Vorbei an Kuhweiden und Korkeichen gelangen wir bei dem goldenen Licht des frühen Abends zurück zu Balthasar.

So eine Wanderung macht hungrig. Ehrlich gesagt steht uns jetzt zunächst nicht der Sinn nach Stadtbesichtigung von Silves. Die Störche auf den Dächern nehmen wir im Halbdunkel noch staunend wahr,…

… aber ansonsten halten wir nur nach Restaurants Ausschau. Das „Rui“ sieht vielversprechend aus, aber die Schlange derer, die dort auf einen Tisch warten, ist lang. Auch alle anderen in Frage kommenden Restaurants sind proppevoll. Wir haben Hunger und beschließen nicht zu warten. Die Formulierung „Im Restaurant Casa Velha finden Sie sicher einen Tisch“, hätte uns zu denken geben sollen. Und Brigitte sagt noch: „Normalerweise würde ich nirgendwo essen, wo die Speisekarte für jedes Gericht ein Foto hat…“ Recht hat sie. Als der erste Hunger gestillt ist, bleibt der Rest stehen. Man muß das nicht aufessen…

Aber immerhin können wir uns jetzt der Stadtbesichtigung widmen.

Silves am Abend ist auch schön. Kathedrale, Festung, viele Reminiszenzen an die maurische Kultur.

Apropos Kultur – da klingt doch Musik durch die Gassen, oder? Wo kommt das her? Hmmm, Café Ingles, davon haben wir doch schon gehört. Genau richtig für den Kaffee und das Dessert nach dem Essen, auf das wir im Casa Velha verzichtet haben.

Das Café Ingles ist wirklich entzückend eingerichtet. Es gibt tolle Kuchen, einen hervorragenden, sehr freundlichen Service und heute abend ein Konzert einer Sängerin mit Gitarrenbegleitung, die Fado und Rockmusik verbindet.

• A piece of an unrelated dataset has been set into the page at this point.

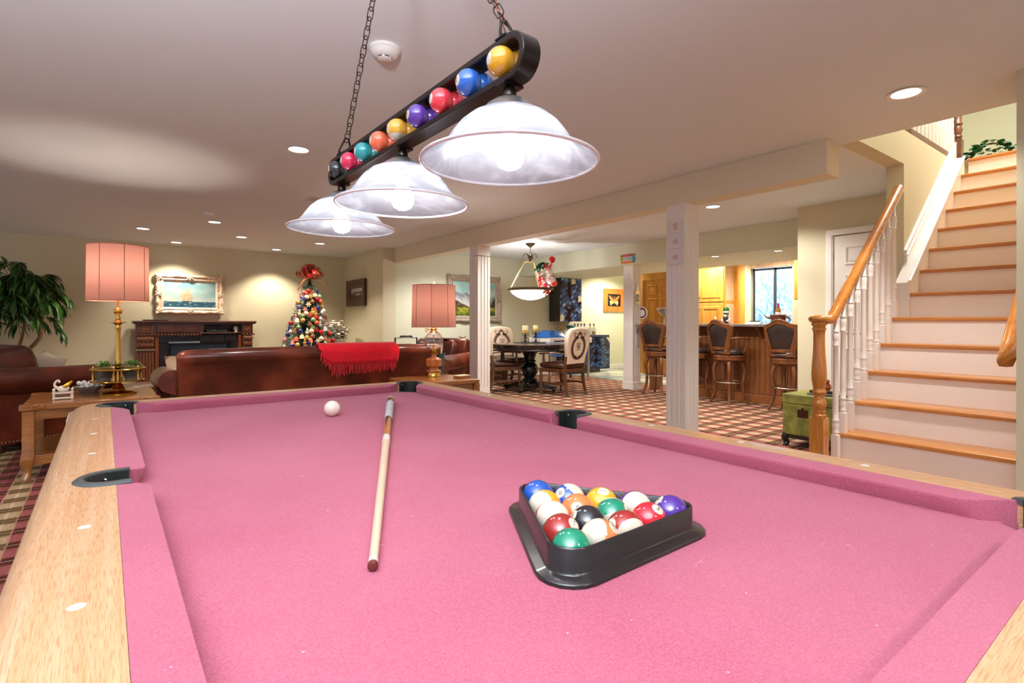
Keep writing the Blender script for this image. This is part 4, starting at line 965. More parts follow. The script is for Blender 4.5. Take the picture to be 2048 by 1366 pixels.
tuft('small leafy plant in crystal on the lamp tray, on its left side', (.086 - .092, 5.40 - .01, .6437), 1, 'plants on the brass lamp tray')
tuft('small leafy plant in crystal on the lamp tray, on its right side', (.086 + .092, 5.40 - .01, .6437), 2, 'plants on the brass lamp tray')
# crystal dish, swan box, recorder on the shelf
cr = thing('crystal_dish', 'clear crystal dish with white beads beside the brass lamp base', 'dish', (-.10, 5.60, .5305))
MB().lathe([(.05, 0), (.06, .01), (.105, .05), (.11, .06), (.105, .06), (.055, .015), (.04, .008)], n=18).build('bowl', m_cut, cr, smooth=20)
for i in range(22):
    a = i * 2.4; r = .075 * math.sqrt((i + .5) / 22); MB().sphere((r * cos(a), r * sin(a), .05 + .018 * (i % 3)), .017, 8, 6).build('bead', mat('glass_bead', 'EDEBEA', .1, coat=.5), cr, smooth=80)
sw2 = thing('swan_trinket_box', 'small white and gold trinket box topped by a golden swan', 'trinket box', (-.25, 5.29, .5305))
mw = mat('porcelain', 'F2E8DA', .25, coat=.4); mg = mat('gold_leaf', 'D9A441', .25, .9)
MB().box(-.062, -.042, .004, .062, .042, .012).box(-.062, -.042, .045, .062, .042, .053).box(-.052, -.034, .012, .052, .034, .045).build('box', mw, sw2, smooth=0, bevel=.002)
for x in (-.054, .054):
    for y in (-.035, .035): MB().lathe([(.006, 0), (.005, .01), (.006, .046), (.008, .053), (.006, .068), (.01, .075), (.001, .082)], (x, y, 0), 8).build('corner_post', mw, sw2)
MB().box(-.045, -.0345, .018, .045, -.034, .040).build('front_panel', mat('tortoise', '6A3A22', .3), sw2, smooth=0)
b = MB(); b.sphere((0, 0, .078), .032, 14, 8, (1.2, .8, .75)); b.build('swan_body', mw, sw2, smooth=80)
MB().tube(spline([(-.03, 0, .082), (-.05, 0, .105), (-.044, 0, .13), (-.03, 0, .142), (-.022, 0, .132), (-.026, 0, .124)], 4), [.010] * 4 + [.007] * 17, 8).build('neck', mw, sw2)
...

Das ist doch mal ein stimmungsvoller Ausklang eines schönen Wandertages.

 

 

 

 

 

 

 

 

 

 

 

Ein Gedanke zu „Entlang der Levada bei Silves“

  1. Liebe Eva, ich freue mich jedes Mal auf deine interessanten und humorvollen Tagesberichte – ergänzt durch die schönen Fotos. Du hast auch ein gutes Auge für Details.
    Es freut mich, dass es dir, deiner Freundin Brigitte und den Tieren gutgeht.
    Mein Mann und ich starten morgen zu einer geführten Rundreise auf dem Balkan: Beginn in Tirana und Abschluss in Dubrovnik.
    Weiterhin gute Fahrt und einen herzlichen Gruß vom Niederrhein.